O resgate de Samakuva
A governação, nas democracias modernas, pressupõe também consensos alargados entre os actores políticos, entre os partidos políticos com uma palavra a dizer a nível da governação, em vez da apologia de rupturas bruscas como defendem alguns. Hoje, os Estados não são ilhas e a forma como são governados, com ou sem alternância política, influenciam sempre e muito a maneira como os parceiros estrangeiros, seja países, seja organizações internacionais, encaram e passam a interagir com os mesmos. Há responsabilidade acrescida da parte dos políticos quando publicamente defendem actuações e procedimentos que, embora oportunos do ponto de vista demagogo e populista, apenas perturbam e desviam as atenções.
Senão para que serve ao líder da UNITA vir a público com declarações segundo as quais as medidas tomadas pelo Executivo no âmbito da “Operação Resgate” apenas demonstram que o “Governo está atrás do prejuízo.” Há Estados na Europa e na América, por exemplo, que neste momento legislam e implementam medidas anti-migratórias para conter a vaga de imigrantes ilegais e com elas uma série de actos criminais conexos. Estarão igualmente estes Estados atrás do prejuízo ou se trata apenas de iniciativas que as entidades de qualquer Estado promovem regularmente e em função dos objectivos a que se propõem em defesa do Estado?

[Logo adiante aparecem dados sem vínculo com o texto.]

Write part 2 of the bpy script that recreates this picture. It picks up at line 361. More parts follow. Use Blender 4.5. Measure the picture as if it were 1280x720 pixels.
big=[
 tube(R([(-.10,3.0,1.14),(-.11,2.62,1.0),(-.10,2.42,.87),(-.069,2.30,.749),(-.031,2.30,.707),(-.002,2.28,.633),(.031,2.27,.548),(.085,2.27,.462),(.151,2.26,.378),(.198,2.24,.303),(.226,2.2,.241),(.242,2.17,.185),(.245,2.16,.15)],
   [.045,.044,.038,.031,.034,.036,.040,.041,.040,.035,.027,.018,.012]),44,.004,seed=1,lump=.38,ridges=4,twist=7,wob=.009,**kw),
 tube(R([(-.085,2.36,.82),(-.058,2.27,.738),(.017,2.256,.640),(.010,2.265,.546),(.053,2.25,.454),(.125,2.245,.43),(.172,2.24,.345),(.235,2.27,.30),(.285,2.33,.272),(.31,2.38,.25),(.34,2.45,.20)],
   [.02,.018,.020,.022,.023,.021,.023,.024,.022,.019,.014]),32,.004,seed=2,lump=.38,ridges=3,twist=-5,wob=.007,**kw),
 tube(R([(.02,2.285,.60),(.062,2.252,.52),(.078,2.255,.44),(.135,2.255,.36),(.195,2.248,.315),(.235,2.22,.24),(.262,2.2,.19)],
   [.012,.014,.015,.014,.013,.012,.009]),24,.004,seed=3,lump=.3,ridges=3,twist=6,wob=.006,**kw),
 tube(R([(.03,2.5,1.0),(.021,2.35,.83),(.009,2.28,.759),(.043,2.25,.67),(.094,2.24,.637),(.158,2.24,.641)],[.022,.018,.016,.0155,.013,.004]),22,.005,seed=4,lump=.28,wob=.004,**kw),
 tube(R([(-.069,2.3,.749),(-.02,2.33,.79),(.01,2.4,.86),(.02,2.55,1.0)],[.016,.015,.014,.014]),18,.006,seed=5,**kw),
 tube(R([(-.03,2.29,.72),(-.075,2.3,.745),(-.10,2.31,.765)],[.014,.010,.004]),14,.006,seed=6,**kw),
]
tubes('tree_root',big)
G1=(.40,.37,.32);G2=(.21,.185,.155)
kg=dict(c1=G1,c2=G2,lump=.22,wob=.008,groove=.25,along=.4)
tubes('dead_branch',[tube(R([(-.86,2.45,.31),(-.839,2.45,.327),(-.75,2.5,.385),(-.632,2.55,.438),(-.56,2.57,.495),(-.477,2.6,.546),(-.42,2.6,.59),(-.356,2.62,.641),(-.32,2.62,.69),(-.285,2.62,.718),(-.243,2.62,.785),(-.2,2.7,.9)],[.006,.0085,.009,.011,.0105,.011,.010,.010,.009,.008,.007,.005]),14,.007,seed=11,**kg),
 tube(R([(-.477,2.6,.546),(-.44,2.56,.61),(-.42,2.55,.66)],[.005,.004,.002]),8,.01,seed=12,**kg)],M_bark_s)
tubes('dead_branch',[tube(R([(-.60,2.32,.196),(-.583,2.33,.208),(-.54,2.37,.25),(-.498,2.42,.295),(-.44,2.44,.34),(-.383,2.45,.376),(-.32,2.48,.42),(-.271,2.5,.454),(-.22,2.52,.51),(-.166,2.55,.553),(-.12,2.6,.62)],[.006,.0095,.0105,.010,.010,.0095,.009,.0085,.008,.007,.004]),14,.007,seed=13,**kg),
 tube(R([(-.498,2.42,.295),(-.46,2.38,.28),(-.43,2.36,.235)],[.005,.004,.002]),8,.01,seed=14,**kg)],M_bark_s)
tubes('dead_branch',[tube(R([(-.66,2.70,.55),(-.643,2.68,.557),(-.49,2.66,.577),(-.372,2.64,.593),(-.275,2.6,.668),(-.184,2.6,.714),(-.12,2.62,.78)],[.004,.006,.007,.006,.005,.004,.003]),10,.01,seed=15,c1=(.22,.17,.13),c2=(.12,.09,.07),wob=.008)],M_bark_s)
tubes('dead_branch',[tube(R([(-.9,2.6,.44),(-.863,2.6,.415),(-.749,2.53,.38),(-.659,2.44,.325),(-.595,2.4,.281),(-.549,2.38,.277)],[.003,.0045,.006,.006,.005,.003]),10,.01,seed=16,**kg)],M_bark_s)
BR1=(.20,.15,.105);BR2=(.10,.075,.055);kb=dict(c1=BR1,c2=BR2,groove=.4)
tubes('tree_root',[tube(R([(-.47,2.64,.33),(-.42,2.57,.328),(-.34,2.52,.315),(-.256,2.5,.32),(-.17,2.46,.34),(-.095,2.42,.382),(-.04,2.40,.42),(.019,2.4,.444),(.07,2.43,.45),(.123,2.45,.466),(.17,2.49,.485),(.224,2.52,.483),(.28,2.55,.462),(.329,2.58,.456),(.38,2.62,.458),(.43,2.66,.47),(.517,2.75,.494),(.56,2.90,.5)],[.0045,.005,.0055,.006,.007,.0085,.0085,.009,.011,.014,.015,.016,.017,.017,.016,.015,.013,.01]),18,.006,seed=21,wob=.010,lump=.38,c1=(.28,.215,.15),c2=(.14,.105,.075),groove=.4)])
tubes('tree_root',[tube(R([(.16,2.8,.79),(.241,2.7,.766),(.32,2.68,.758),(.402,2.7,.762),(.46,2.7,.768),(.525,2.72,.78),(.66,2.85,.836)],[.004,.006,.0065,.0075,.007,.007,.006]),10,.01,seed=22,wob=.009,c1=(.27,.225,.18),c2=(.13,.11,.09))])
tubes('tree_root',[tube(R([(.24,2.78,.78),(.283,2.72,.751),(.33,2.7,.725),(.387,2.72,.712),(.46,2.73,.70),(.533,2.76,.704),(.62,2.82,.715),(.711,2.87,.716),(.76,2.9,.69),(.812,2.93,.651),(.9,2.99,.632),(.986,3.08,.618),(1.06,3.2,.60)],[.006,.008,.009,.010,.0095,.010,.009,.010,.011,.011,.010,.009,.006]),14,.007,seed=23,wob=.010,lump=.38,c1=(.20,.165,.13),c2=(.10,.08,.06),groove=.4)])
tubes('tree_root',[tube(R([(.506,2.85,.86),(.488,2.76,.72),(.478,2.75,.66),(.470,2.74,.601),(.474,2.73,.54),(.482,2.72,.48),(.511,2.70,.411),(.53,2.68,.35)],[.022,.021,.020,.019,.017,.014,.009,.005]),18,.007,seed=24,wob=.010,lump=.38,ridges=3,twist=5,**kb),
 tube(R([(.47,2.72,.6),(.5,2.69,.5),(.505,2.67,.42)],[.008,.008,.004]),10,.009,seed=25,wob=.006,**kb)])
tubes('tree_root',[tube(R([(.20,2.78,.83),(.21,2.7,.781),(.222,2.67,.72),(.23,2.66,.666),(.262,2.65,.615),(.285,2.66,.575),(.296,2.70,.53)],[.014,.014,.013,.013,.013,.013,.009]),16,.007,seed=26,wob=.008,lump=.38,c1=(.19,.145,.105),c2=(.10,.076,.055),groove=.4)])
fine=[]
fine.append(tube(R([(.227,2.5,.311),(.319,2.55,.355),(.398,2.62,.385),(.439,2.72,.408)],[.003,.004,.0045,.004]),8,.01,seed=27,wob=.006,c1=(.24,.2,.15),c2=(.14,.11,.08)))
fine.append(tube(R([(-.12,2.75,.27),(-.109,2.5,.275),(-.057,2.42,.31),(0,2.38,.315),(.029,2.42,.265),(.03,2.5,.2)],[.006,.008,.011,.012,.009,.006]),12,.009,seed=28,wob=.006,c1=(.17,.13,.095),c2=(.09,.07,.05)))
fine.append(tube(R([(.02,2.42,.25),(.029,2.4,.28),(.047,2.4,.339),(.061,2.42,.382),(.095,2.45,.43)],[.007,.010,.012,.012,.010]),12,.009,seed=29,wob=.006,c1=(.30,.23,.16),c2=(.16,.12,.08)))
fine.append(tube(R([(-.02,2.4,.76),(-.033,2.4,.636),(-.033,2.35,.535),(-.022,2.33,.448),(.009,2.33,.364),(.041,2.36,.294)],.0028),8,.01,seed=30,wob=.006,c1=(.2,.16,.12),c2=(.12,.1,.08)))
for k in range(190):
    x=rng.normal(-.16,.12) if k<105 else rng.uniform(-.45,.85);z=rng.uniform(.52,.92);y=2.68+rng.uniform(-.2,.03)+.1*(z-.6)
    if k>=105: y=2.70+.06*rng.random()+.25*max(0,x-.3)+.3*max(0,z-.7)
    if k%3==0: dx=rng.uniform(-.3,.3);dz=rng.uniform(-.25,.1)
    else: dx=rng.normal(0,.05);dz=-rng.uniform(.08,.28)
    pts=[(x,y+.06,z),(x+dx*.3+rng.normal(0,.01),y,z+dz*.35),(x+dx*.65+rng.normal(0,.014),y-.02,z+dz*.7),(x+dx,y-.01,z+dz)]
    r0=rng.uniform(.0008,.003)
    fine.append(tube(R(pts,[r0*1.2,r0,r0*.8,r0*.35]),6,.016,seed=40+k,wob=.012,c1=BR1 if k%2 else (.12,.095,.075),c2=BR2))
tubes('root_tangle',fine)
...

Na abertura do IV congresso da JURA, braço juvenil da UNITA, Isaías Samakuva, líder daquele partido, disse que Angola “precisa de mudar radicalmente o seu sistema de educação, de ensino, o sistema de saúde e os sistemas de produção. O seu sistema de Governo e a sua cultura de governação.”
É provável que Isaías Samakuva tenha feito o referido discurso mais para agradar a plateia que o acompanhava, eventualmente para “seduzir” alguma opinião pública ou, nostalgicamente, para produzir algum facto político. A criação de factos políticos alimentou muito a vida política angolana e foi, durante algum tempo, a principal bandeira daqueles líderes que, para fugir da penumbra, se sentiam tentados a adoptar este velho procedimento. Mas estão no seu direito, obviamente, inclusive quando incorrem na defesa do absurdo apenas para mostrar que “estão do lado do povo.”
Quando defende o resgate da cidadania, pedindo depois ao longo da mesma intervenção que se não confundisse o citado exercício com a operação em curso, Samakuva demarca-se dos actuais esforços para reordenar a venda ambulante, afasta-se do compromisso que se pretende assumir para reorganizar a vida a vários níveis. Em suma, o líder da UNITA defende a continuação do estado de coisas a que chegamos, embora acabe se contradizendo depois quando defende mudanças radicais para o país. Parece ser o resgate de Samakuva, traduzido na defesa de ilegalidades que o Estado angolano pretende agora erradicar para bem da vida das famílias, empresas e pessoas.